[Items from a dataset]
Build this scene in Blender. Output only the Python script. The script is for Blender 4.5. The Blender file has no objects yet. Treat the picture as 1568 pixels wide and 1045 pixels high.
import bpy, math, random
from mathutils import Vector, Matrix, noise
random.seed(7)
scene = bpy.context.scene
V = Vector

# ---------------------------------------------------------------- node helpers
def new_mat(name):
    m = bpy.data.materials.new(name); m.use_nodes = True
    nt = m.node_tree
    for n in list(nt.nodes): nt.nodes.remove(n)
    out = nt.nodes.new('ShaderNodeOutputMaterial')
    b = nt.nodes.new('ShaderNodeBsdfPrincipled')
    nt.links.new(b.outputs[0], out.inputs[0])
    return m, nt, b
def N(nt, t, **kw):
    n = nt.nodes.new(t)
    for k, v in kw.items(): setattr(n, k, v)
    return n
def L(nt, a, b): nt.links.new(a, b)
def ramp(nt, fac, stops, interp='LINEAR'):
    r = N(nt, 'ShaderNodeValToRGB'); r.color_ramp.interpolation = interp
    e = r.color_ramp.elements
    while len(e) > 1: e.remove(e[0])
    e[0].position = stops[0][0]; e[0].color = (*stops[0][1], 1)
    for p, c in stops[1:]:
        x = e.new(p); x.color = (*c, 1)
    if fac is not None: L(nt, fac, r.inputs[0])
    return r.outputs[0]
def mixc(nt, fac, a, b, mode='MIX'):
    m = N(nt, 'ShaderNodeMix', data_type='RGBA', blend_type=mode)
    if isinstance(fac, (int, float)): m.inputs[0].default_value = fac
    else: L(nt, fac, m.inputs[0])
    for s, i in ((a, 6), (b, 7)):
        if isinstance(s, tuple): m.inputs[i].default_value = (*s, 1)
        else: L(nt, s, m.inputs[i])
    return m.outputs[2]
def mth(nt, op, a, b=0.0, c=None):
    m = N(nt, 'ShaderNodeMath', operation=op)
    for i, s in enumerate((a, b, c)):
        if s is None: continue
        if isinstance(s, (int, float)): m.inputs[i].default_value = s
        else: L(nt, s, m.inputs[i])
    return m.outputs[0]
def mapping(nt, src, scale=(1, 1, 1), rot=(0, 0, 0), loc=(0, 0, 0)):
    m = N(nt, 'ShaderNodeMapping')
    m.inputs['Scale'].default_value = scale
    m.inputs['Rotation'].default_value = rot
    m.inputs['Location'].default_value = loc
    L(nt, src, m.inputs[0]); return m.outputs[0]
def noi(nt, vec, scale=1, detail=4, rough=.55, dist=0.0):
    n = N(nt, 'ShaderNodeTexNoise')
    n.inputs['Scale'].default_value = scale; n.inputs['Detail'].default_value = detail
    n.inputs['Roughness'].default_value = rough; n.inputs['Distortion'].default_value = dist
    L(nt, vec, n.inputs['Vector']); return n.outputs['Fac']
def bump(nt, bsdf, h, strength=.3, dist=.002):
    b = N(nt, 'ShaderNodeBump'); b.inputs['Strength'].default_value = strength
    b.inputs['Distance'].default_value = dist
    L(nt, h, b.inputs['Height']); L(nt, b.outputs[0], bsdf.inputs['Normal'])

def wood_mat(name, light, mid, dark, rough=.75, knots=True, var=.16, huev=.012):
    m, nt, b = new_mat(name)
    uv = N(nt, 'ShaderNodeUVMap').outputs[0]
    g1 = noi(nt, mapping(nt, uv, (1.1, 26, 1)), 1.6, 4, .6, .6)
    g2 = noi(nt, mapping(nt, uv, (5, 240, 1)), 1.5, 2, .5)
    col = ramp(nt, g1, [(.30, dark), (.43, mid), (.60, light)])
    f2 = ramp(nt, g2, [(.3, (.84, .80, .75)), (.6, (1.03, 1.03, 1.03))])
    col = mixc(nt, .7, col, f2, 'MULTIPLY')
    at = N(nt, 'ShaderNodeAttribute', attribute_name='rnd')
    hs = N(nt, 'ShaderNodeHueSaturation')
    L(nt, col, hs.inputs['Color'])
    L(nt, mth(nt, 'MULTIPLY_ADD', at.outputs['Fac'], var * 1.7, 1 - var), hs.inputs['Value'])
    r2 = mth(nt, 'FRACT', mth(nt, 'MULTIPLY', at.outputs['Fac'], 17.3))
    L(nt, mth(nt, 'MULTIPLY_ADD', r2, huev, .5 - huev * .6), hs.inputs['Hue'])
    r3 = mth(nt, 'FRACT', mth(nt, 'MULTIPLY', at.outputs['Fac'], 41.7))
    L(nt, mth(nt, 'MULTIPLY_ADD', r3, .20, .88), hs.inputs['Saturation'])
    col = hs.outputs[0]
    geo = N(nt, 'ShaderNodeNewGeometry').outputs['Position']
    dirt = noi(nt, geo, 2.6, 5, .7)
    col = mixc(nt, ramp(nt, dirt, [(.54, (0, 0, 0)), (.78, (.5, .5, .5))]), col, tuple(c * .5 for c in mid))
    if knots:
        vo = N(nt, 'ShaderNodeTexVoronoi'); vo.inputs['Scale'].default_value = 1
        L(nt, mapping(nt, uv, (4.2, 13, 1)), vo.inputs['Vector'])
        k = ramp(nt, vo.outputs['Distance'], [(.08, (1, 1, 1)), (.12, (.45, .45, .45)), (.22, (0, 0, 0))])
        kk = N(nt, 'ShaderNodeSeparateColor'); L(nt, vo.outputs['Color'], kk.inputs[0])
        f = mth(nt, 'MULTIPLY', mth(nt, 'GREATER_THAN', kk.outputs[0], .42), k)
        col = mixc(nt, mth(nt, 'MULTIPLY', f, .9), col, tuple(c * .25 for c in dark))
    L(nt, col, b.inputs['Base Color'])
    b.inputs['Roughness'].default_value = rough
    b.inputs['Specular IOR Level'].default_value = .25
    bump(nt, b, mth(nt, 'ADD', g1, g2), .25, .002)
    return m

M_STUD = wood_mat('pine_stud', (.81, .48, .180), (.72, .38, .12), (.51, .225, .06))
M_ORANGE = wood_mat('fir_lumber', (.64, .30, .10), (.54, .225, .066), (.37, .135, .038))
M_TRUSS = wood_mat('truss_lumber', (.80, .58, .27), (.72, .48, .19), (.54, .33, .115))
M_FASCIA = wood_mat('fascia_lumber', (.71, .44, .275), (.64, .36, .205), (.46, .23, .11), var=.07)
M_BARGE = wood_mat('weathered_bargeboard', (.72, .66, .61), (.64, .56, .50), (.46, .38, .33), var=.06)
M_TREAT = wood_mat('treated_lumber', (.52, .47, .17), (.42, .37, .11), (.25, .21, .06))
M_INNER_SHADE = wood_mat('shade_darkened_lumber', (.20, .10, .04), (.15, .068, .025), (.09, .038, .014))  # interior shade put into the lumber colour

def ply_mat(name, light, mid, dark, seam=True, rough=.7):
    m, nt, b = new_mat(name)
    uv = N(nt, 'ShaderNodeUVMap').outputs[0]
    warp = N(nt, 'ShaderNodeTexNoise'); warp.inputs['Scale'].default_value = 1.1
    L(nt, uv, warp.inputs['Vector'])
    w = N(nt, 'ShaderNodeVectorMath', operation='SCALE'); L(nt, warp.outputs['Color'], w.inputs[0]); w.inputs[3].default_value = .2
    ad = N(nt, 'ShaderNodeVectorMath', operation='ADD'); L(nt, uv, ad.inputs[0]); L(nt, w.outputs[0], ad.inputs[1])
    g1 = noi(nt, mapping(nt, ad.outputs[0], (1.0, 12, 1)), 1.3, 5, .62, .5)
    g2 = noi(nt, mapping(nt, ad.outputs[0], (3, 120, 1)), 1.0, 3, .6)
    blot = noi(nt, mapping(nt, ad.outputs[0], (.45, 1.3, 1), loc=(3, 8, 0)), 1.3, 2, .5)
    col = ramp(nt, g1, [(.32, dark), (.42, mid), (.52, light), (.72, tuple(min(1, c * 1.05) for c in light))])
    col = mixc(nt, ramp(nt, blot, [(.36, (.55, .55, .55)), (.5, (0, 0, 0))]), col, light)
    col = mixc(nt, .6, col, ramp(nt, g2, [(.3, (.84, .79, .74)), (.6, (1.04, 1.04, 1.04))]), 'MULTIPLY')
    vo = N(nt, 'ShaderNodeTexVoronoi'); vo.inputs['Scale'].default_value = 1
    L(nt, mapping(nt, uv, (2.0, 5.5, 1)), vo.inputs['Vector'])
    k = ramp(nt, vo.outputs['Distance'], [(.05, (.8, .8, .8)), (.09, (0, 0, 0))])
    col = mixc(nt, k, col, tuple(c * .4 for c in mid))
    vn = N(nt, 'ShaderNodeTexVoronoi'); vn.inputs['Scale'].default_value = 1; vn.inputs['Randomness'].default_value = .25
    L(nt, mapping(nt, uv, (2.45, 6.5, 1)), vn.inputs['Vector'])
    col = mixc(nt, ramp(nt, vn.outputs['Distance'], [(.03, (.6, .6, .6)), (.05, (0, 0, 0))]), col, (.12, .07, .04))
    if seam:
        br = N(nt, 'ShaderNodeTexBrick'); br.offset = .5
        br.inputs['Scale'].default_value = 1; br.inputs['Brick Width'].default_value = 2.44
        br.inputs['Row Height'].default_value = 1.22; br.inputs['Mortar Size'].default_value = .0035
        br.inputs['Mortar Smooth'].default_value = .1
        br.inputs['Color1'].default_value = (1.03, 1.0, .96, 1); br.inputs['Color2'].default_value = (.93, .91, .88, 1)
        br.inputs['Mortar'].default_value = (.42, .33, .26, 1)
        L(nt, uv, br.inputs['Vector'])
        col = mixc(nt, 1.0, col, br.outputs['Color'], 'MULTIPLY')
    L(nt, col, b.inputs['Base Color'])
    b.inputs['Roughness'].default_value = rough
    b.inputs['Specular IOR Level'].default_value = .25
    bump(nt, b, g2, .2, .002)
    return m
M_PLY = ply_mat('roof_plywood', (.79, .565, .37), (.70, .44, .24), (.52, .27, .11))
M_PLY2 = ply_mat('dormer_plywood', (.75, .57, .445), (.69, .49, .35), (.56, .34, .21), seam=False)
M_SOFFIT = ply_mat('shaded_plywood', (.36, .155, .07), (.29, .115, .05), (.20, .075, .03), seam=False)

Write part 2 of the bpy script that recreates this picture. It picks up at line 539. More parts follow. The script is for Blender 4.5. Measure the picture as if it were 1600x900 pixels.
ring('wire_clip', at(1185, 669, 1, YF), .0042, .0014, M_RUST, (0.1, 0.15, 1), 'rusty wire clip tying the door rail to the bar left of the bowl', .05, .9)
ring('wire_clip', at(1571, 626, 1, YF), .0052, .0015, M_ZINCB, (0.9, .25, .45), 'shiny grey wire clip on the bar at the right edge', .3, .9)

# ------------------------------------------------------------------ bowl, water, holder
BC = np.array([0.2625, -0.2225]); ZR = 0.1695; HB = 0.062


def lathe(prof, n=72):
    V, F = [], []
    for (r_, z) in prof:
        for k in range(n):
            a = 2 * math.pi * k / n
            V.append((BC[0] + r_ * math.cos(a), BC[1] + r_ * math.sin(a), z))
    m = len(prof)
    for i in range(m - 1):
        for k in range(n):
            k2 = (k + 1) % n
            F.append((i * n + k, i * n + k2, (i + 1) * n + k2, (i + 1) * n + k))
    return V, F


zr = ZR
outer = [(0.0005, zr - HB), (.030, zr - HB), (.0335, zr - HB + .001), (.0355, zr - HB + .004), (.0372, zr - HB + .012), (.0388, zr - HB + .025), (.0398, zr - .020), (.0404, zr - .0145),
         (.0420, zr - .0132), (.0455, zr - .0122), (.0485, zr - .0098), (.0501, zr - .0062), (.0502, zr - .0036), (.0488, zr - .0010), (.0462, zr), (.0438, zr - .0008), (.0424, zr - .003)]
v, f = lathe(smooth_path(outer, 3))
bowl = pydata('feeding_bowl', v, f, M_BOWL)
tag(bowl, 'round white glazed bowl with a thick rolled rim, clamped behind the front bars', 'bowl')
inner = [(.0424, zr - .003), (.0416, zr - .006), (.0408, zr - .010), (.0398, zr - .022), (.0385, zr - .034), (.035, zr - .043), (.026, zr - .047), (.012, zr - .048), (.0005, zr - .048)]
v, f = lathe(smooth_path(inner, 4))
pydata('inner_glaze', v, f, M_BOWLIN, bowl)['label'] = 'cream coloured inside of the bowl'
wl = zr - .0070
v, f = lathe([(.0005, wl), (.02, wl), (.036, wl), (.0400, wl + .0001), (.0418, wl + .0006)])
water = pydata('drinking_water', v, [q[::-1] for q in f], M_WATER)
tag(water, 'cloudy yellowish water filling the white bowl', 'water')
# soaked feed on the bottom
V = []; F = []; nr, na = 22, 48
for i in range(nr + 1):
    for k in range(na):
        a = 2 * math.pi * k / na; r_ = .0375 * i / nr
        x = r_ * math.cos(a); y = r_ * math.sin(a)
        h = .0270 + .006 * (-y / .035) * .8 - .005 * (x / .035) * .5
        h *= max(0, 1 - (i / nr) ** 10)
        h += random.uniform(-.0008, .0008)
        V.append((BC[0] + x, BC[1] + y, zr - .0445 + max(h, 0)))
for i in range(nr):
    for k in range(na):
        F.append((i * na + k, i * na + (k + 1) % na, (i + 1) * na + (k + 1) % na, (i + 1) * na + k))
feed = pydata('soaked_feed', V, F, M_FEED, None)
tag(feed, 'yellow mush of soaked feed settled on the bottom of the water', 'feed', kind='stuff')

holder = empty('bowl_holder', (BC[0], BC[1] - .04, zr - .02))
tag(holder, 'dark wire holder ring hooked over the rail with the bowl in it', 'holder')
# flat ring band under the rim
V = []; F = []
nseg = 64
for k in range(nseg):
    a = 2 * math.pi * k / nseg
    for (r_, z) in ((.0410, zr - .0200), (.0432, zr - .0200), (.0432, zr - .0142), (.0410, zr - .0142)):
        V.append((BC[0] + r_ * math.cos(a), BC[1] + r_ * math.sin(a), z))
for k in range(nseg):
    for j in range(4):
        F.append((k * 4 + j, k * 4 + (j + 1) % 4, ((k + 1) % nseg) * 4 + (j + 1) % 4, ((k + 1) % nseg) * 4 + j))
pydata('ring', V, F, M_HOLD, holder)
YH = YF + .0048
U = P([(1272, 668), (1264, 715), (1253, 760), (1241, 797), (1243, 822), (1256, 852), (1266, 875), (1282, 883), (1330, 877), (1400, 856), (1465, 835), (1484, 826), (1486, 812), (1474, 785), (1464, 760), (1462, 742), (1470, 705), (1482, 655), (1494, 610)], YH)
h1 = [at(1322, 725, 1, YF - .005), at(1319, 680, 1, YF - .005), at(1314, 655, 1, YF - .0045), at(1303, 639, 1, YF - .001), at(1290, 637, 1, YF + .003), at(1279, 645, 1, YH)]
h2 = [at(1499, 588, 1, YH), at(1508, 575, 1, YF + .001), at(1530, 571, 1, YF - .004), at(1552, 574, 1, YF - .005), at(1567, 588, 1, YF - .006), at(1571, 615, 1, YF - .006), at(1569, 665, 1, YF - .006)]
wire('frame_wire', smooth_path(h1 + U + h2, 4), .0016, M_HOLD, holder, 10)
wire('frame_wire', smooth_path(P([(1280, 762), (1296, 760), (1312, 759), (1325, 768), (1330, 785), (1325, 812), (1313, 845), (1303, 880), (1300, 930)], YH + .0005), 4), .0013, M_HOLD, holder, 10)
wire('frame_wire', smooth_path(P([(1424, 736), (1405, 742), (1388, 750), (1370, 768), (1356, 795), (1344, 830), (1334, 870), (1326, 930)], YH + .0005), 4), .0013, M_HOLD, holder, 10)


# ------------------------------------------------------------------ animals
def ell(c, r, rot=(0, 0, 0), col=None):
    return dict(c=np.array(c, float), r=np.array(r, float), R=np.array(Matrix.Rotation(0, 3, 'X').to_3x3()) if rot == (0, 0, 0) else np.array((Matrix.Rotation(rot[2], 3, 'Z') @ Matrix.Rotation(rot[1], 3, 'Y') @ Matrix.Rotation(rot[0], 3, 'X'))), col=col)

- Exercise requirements
Exactly as written, quote the lines from the one that has "Write part 2" down to the one that has "return V, F", and include both.

- Full output
Write part 2 of the bpy script that recreates this picture. It picks up at line 539. More parts follow. The script is for Blender 4.5. Measure the picture as if it were 1600x900 pixels.
ring('wire_clip', at(1185, 669, 1, YF), .0042, .0014, M_RUST, (0.1, 0.15, 1), 'rusty wire clip tying the door rail to the bar left of the bowl', .05, .9)
ring('wire_clip', at(1571, 626, 1, YF), .0052, .0015, M_ZINCB, (0.9, .25, .45), 'shiny grey wire clip on the bar at the right edge', .3, .9)

# ------------------------------------------------------------------ bowl, water, holder
BC = np.array([0.2625, -0.2225]); ZR = 0.1695; HB = 0.062


def lathe(prof, n=72):
    V, F = [], []
    for (r_, z) in prof:
        for k in range(n):
            a = 2 * math.pi * k / n
            V.append((BC[0] + r_ * math.cos(a), BC[1] + r_ * math.sin(a), z))
    m = len(prof)
    for i in range(m - 1):
        for k in range(n):
            k2 = (k + 1) % n
            F.append((i * n + k, i * n + k2, (i + 1) * n + k2, (i + 1) * n + k))
    return V, F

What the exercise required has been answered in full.